Perhaps most jaw-dropping and adjective-defying is the Strip - which to many is Las Vegas - comprising around 7.2km of Mammon, neon and resorts and hotels whose names read like a roll of honour: Bellagio, MGM Grand, Mirage, Caesar's Palace, Bally's, Luxor, Circus-Circus, Monte Carlo...

Of course, Vegas's raison d'etre is gambling, with one website alleging that while a mere 5% of visitors say they visit to gamble, 87% end up doing so, in the process losing around $6-billion a year.

Naturally, this is easy enough with more than 1 700 licensed gaming establishments at which to do so.

Gambling was legalised in 1931, although Vegas as the contemporary visitor knows it only truly began taking off when the infamous gangster Bugsy Siegel opened the Flamingo Hotel in 1946.

But even if - as I do - you subscribe to the wisdom that dictates that the easiest way to walk out of a casino with a million bucks is to walk in with 10 million, there is a huge amount to do in Las Vegas besides gamble, as the city's tourism authorities are eager to let it be known.

Leaving aside organised entertainment, if you're in the city for a short time, the best thing to do is simply gawk: and no matter how cosmopolitan and urbane and well-travelled you may think you are, the sheer, in-your-face-ness of Vegas is almost guaranteed to cause you to goggle and point and chatter like a country hick, as you suck in the wonder of it all.

Should taking in the estimated 24 000km of lighted neon tubing on the Strip and downtown ever wear thin, you can always marvel at the light and sound show at the fantastic fountains at the Bellagio Hotel, or perhaps the eruption of the volcano, every 15 minutes, at the Mirage Hotel.

Or perhaps ride the Big Shot, 115 storeys high, atop the Stratosphere hotel. This will launch you an extra 50 or so metres higher - and when I first caught a glimpse of it as we drove into Vegas, my brain briefly refused to register what my eyes were seeing, so astonishing is this device.

Or perhaps you'd like to take a gondola ride at the Venetian. I didn't, but I believe it's very popular and that your gondolier will serenade you.

Alternatively, you can visit the Liberace Museum, go see some big-name performer live, or gaze in mild disbelief at the facade of the New York-New York hotel.

Indeed, if you suffer from ADD of some form or other, this is your city. And when you finally get hungry, you can tuck into anything from Kobe beef to fine French fare to burgers and hot dogs, 24 hours a day, before putting your head down in one of the city's 124 000 or so hotel rooms.

You can get married, too. And despite the fact that I'm a confirmed bachelor, a small part of me just ached to be married, while sitting in a Cadillac, by an Elvis impersonator.

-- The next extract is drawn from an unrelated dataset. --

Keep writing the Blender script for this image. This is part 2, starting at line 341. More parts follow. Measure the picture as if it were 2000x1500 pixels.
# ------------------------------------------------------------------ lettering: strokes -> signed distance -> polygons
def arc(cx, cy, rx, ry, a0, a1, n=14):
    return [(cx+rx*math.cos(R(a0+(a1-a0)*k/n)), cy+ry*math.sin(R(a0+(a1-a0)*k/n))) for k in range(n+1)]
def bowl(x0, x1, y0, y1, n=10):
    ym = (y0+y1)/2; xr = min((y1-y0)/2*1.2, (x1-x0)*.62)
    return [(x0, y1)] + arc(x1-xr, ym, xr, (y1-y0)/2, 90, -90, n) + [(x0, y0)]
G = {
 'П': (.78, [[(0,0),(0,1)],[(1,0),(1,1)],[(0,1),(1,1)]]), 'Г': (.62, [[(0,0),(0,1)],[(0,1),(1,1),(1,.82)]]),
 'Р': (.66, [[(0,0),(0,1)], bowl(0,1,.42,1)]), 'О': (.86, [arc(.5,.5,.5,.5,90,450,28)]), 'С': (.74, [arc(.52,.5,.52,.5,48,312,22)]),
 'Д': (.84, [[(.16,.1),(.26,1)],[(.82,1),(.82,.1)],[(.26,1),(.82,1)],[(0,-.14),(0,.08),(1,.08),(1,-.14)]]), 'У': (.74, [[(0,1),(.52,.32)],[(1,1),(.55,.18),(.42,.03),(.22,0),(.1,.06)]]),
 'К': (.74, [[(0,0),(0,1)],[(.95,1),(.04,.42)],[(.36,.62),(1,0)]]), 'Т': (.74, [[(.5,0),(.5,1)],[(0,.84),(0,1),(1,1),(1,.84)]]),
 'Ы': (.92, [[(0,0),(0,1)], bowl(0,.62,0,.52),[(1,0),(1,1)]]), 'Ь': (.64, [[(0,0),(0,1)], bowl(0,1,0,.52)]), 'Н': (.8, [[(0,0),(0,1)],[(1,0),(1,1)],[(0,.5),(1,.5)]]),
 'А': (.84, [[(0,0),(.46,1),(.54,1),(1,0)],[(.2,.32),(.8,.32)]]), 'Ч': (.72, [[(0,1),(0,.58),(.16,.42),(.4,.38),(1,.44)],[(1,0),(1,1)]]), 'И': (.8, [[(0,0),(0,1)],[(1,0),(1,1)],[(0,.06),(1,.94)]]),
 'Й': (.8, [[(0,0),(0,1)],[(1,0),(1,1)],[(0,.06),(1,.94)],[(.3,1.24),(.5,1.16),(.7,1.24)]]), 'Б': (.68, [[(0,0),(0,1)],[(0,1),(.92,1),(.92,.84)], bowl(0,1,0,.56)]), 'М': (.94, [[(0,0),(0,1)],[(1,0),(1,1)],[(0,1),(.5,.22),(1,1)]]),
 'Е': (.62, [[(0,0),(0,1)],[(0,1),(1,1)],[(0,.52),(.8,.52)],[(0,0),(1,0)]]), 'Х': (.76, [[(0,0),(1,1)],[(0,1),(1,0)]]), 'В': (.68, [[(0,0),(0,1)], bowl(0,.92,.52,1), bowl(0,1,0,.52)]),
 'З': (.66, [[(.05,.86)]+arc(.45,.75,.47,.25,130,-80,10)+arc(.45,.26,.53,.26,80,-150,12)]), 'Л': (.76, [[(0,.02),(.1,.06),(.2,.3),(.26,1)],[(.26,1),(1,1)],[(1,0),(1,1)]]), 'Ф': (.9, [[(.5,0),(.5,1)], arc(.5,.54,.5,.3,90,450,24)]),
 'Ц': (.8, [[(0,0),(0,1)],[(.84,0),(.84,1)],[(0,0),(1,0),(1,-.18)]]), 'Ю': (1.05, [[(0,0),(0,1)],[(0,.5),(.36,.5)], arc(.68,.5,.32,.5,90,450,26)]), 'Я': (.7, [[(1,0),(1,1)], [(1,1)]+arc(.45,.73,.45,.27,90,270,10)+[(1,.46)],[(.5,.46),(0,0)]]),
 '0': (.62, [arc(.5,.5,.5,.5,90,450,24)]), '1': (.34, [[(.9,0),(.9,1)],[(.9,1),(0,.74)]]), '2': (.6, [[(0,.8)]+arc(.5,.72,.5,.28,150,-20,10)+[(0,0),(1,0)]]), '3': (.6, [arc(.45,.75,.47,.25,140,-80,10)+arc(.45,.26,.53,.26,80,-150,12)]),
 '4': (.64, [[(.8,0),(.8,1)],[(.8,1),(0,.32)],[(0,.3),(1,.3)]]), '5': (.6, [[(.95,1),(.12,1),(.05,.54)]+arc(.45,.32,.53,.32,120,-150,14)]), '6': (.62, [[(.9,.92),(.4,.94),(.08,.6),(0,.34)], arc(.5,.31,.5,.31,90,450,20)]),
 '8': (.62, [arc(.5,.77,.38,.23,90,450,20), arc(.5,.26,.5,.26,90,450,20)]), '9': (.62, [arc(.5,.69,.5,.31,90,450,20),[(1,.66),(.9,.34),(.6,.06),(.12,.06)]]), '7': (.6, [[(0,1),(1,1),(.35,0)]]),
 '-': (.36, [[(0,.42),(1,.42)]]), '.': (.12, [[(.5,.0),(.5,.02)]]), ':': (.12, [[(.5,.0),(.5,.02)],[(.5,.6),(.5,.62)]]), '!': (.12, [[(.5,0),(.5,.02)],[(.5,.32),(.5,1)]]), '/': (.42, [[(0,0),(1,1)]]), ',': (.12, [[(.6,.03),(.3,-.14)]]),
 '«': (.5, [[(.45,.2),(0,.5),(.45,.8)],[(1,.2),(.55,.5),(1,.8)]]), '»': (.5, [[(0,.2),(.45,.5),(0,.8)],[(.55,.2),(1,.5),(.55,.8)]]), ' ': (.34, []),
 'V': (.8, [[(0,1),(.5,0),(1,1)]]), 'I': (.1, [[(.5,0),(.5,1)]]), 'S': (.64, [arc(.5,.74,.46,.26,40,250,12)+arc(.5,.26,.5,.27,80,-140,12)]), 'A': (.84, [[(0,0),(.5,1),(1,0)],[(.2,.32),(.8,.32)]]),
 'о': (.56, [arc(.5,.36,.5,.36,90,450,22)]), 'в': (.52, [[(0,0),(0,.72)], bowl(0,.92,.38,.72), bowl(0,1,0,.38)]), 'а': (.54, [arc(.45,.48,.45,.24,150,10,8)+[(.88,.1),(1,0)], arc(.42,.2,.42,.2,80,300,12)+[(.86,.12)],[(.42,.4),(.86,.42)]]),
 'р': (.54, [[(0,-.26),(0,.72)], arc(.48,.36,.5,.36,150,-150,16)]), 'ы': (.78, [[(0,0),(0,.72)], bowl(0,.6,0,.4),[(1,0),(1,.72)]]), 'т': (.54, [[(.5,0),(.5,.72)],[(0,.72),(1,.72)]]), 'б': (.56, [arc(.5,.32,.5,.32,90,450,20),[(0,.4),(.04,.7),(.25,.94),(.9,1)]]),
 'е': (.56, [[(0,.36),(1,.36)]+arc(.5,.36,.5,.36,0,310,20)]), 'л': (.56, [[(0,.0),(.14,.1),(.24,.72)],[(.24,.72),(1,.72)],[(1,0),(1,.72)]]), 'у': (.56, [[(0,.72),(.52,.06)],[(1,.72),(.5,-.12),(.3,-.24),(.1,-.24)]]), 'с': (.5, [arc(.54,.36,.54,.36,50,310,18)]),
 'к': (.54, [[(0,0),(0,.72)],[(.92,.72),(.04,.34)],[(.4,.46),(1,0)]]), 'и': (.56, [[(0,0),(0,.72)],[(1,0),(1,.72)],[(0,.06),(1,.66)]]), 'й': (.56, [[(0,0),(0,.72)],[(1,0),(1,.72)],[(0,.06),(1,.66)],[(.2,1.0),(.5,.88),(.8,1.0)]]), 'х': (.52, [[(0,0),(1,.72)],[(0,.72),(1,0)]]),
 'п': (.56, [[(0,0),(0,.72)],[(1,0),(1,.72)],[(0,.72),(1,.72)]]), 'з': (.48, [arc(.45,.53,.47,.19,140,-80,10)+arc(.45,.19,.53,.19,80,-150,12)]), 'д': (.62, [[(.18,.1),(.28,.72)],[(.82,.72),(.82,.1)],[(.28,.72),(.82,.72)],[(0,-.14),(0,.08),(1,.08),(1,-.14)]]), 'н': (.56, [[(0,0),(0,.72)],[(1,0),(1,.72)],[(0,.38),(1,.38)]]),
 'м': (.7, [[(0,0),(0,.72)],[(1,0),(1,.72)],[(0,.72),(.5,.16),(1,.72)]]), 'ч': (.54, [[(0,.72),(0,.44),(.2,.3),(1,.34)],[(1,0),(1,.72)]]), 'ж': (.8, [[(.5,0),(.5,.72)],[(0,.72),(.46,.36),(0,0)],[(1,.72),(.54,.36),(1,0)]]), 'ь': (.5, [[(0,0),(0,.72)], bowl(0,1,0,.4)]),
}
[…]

After all, a Nevada marriage licence costs only $35. Perhaps that's why there are about 315 Vegas weddings a day.

However, a divorce costs $450.

Incidentally, the place is apparently both the divorce and suicide capital of the US. Go figure, as the Americans would say.

But ultimately, sensory overload steps in. And as Hunter Thompson's "attorney" remarked - among several other less savoury things - in Fear and Loathing, "The action never stops in this town".

So while everyone should join the almost 37 million annual visitors to Vegas, if only to see a virtually indescribable explosion of Mammon, the novelty can, ultimately, wear thin, and leave a tacky taste in your throat.

Or at least it did for me after a while.

And so it was that when we motored out of Sin City early one morning into the Big Sky vastness of the Nevada desert, there was, it seemed, something very clean and celestial about it.